Archive | November, 2014

Van has finished reading…Gentlemen & Players by Joanne Harris

26 Nov

It’s amazing how early your assumptions can settle as a reader. Like at the top of the second page. There are four words that become a pin stuck into fabric. It’s such a vague early impression, the kind of thing you’ll be wholly familiar with when you’re reading your way into a story, working out what’s what and who’s who. It’s quite a stroke of genius, I think, but the thing that really makes this book work so well is that Joanne Harris didn’t once try and draw a big arrow or underline or highlight it. It’s like seeing a yellow leaf fall in October and realising your brain has said, ‘it’s autumn.’

And the confidence in that line flows on. As you read you build the world around this assumption and there’s nothing to disabuse you of it (at least nothing strong enough for me to remember). We have more than one point of view, after all. The clues may well be there, lurking like an ablative error.

Of course when you get to that point where you realise you’ve been had (no, I don’t mean that detrimentally, it’s quicker than saying you realise you’ve allowed yourself to form all these opinions about what’s going on that are based on a point so far back in the book now that you can’t put your finger on what it was – that’s all) you start looking back to see how misshapen the fabric’s become; you start wondering, marvelling. And then there’s the thought that this would be one of those books worth reading again because now you know.

The characters are expertly pitched – indeed, if they weren’t I think the reader would feel they’d been had when that moment comes. The points of view in the book pit class, age, even educational needs against each other. And although it’s a large school which seems to consume the attention of its inhabitants, it’s a small small world in which they revolve. In one case, smaller than they’d ever imagined.

Read it, and then read it again. It may be even better the second time around!

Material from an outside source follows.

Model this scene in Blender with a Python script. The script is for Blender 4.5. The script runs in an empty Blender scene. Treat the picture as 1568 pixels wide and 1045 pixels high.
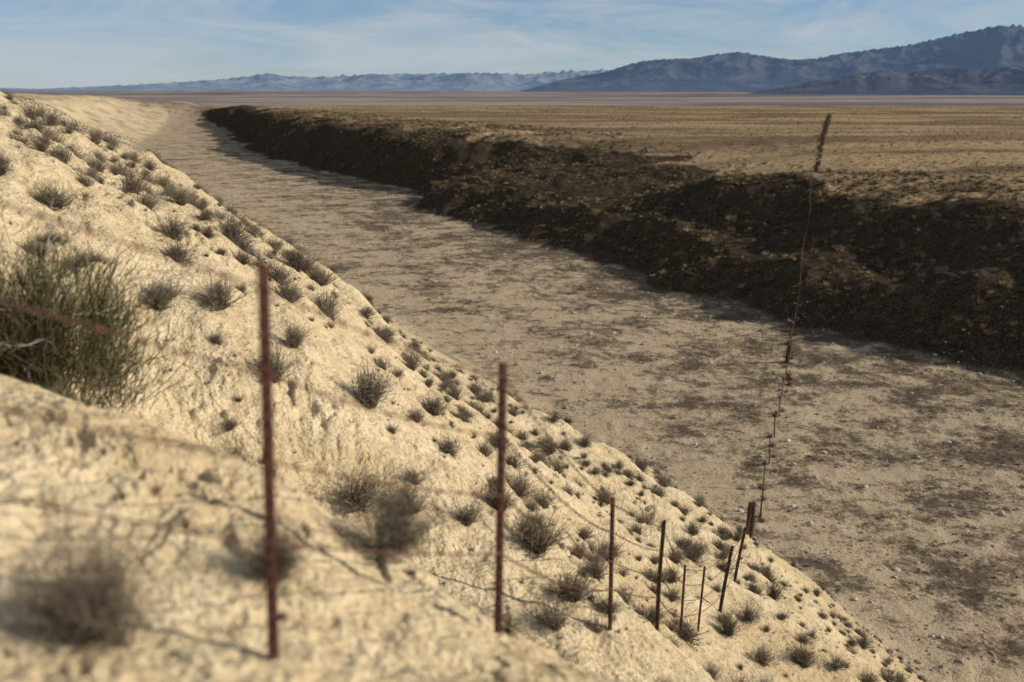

Van has finished reading…Skippy Dies by Paul Murray

6 Nov

At a writers group meeting I attended, one of the writers was airing a new chapter of a work in progress, trying it out on the group. She got to a point where she described an angry character as incandescent with rage and the whole group reacted: the writer herself sagged and read the words out as though channelling a bored fifteen year old; at least three quarters of the group listening lifted their pens and made a cursory note; the remainder flinched or winced, sucked a breath in through clenched teeth. When the time came for feedback there was a tight little smile and hands raised in surrender – yes, I know.
It’s drummed into us as writers – perhaps I should say the budding type, the aspiring type (read the not-yet-successful type) – avoid the clichés. If the reader can finish the image before you it’s not really doing its best. And yet there it was, in this booker-longlisted novel, in the opening pages – someone was incandescent with rage. The effect was interesting. Needless to say, it stopped me in my tracks. So early on in the novel, where I’m reading my way in, reaching to feel this new world, understand its characters, comprehend what may be about to unfold, I find I am all at once removed. I am become not reader, not even writer-as-reader but critical-writer-as-reader. Oh dear! My brain most likely said. What was he thinking? What was his editor thinking? What was his publisher thinking? Surely, in the opening pages, many people would have seen this and flagged it up. So why is it still there?
I took me right back to that shrinking, flinching writer admitting their error at our writers group. I wondered whether Paul Murray had to defend this inclusion against all-comers, whether it was really there in a post-grammatical, nouveau-laissez faire ironical way. Maybe it’s just that these are the easy things to spot, the simple things to fix when writers groups get together and talk about their work. They’re certainly more instant, more objective than our emotional response to a piece. It feels like a contribution to point it out, rather than an under-appreciated ‘I like how your words made me feel’. Perhaps readers who are only readers have it best. Perhaps they can take the words as they see them – as they are intended – and go with it. Then I thought what the hell, and read on.
I’m glad I did. It’s a genuinely funny, genuinely touching and finely crafted book. It’s very honest too, in its way. As much as I really really want one character or other to get their comeuppance in the end, it rings chillingly true the way Paul Murray has it. It’s a big book but it’s well worth the effort. Nothing feels wasted. Nothing feels overdone. So what if there’s a single thing in there that pulled me up. I got past it, and I’m richer for doing so.
Then again, maybe that’s why it didn’t make the Booker shortlist!